İnsanlar için bu ihlaller artık sıradan bir şey gibi geliyor. Normal karşılıyoruz, umursamıyoruz, bana ne deyip geçiyoruz. O kadar hayatımıza yer etmiş ki vurdumduymazlık, at gözlüğü ile dolaşır olduk.
Engelliyi sokakta düşünen yok. Çoluğu çocuğu sokakta düşünen yok. Yaşlıyı, hastayı sokakta düşünen yok. Zihniyet şu! Vatandaş nereden geçerse geçsin, aman malıma bir şey olmasın. Evet zihniyet aynen budur.
Adamlar arabalarını kaldırımın üzerine yerleştiriyorlar. Yayalar umurlarında bile değil. Yaya nereden geçerse geçsin. Daha yakın bir tarihte mahalle mahalle, sokak sokak, semt semt yazarak yer belirtmeme rağmen işgal ve ihlallerin bugün geldiğimiz noktada daha da arttığına üzülerek tanık olmaya devam ediyoruz.

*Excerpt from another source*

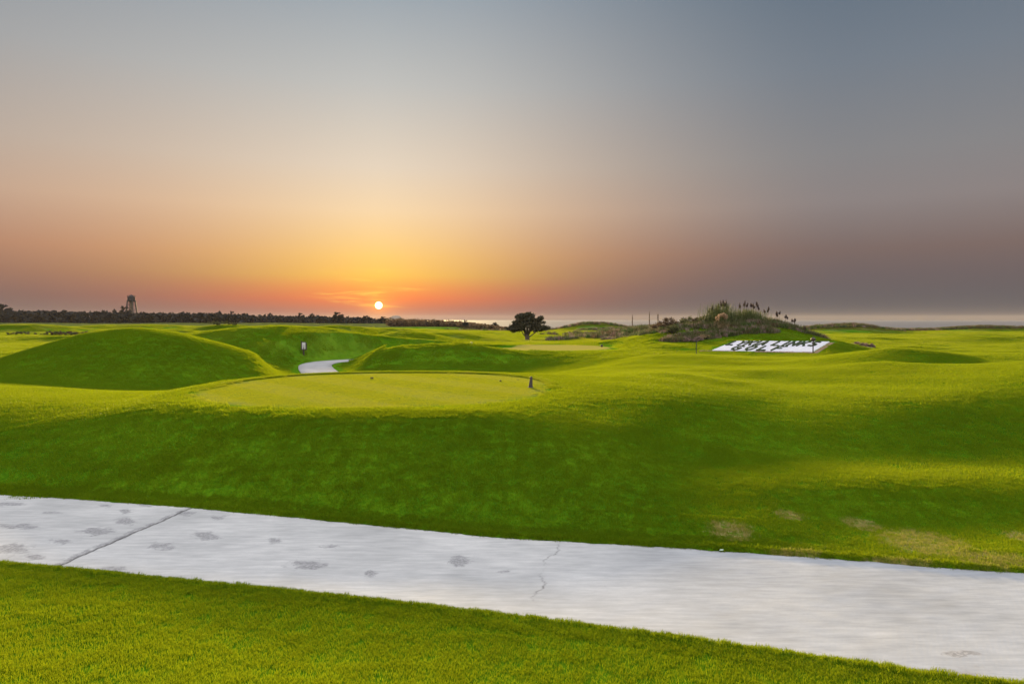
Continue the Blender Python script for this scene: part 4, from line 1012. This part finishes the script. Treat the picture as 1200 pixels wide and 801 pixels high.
# ================================================================== distant tower
Yt = 470; x, y, z = place(154.3, Yt); root = empty('water_tower', (x, y, z)); tag(root, 'tall water tower on splayed legs rising over the far tree line', 'tower')
m_tw = simple('weathered_steel', (.02, .018, .02), .7, .3, .5)
ht = unproj(154, 346.5, Yt)[2]-z; hb = unproj(154, 352, Yt)[2]-z
for a, c in ((-1,-1),(1,-1),(1,1),(-1,1)):
    b = MB(); b.tube([(a*3.0,c*3.0,-.3),(a*1.7,c*1.7,hb+.3)], [.50,.42], 6); b.build('leg', m_tw, root)
for k in range(3):
    b = MB(); z0 = 1+(hb-1)*k/3; z1 = 1+(hb-1)*(k+1)/3; r0 = 3.0-1.3*z0/hb; r1 = 3.0-1.3*z1/hb
    cs = [(-1,-1),(1,-1),(1,1),(-1,1)]
    for q in range(4):
        A1 = cs[q]; B1 = cs[(q+1) % 4]
        b.tube([(A1[0]*r0,A1[1]*r0,z0),(B1[0]*r1,B1[1]*r1,z1)], .09, 4); b.tube([(B1[0]*r0,B1[1]*r0,z0),(A1[0]*r1,A1[1]*r1,z1)], .09, 4); b.tube([(A1[0]*r1,A1[1]*r1,z1),(B1[0]*r1,B1[1]*r1,z1)], .11, 4)
    b.build('bracing', m_tw, root)
b = MB(); b.tube([(0,0,-.3),(0,0,hb)], .35, 8); b.build('riser_pipe', m_tw, root)
b = MB(); b.tube([(0,0,hb-.9),(0,0,hb),(0,0,ht-1.0)], [1.4,2.3,2.4], 16); b.build('tank', m_tw, root, False)
b = MB(); b.tube([(0,0,ht-1.0),(0,0,ht-.75)], [2.55,2.55], 16); b.build('platform', m_tw, root)
b = MB()
for q in range(12):
    a = 2*math.pi*q/12; b.tube([(2.45*math.cos(a),2.45*math.sin(a),ht-.8),(2.45*math.cos(a),2.45*math.sin(a),ht+.25)], .10, 4)
b.tube([(2.45*math.cos(2*math.pi*q/16),2.45*math.sin(2*math.pi*q/16),ht+.25) for q in range(17)], .10, 5); b.build('railing', m_tw, root)
b = MB(); b.tube([(0,0,ht-.75),(0,0,ht+.1),(0,0,ht+.9)], [1.9,1.3,.1], 16); b.build('roof', m_tw, root)

# rocky islet beyond, faint in the haze
Yh = 3400; x = at(463, Yh); r_ = np.random.default_rng(5); V = []; Fs = []; nh, nk = 24, 9
for i in range(nk+1):
    for k in range(nh):
        f = i/nk; a = 2*math.pi*k/nh; rad = (1-f)**.7*(1+.12*math.sin(a*3)+.06*r_.normal())
        V.append((x+rad*42*math.cos(a)+f*4, Yh+rad*50*math.sin(a), -8+ (11+19)*math.sin(f*math.pi/2)))
for i in range(nk):
    for k in range(nh): Fs.append((i*nh+k, i*nh+(k+1) % nh, (i+1)*nh+(k+1) % nh, (i+1)*nh+k))
Fs.append(tuple(nk*nh+k for k in range(nh)))
hl = mk('hill', V, Fs, simple('far_rock', (.12, .10, .09), .9, .3, .02), None, True); hl['kind'] = 'structure'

Altınordu ilçesinde zabıta ve trafik yok mu? Diye sorsanız elbette var. Adamlar ne yapsın? Çıkıyorlar sokağa rastgele bir saat dolanıyorlar. Denk geldiklerine iki ceza yazıp dairelerine gidiyorlar. Daha ne yapsınlar adamcağızlar demi?
Memlekette sorun mu yok? Her yanımız sorun aslında. Sorun, insanın kendini düzeltmemesinde. Gittikçe bencilleşmesinde. Hoşgörü yok, karşılıklı anlayış yok, ortak akıl yok.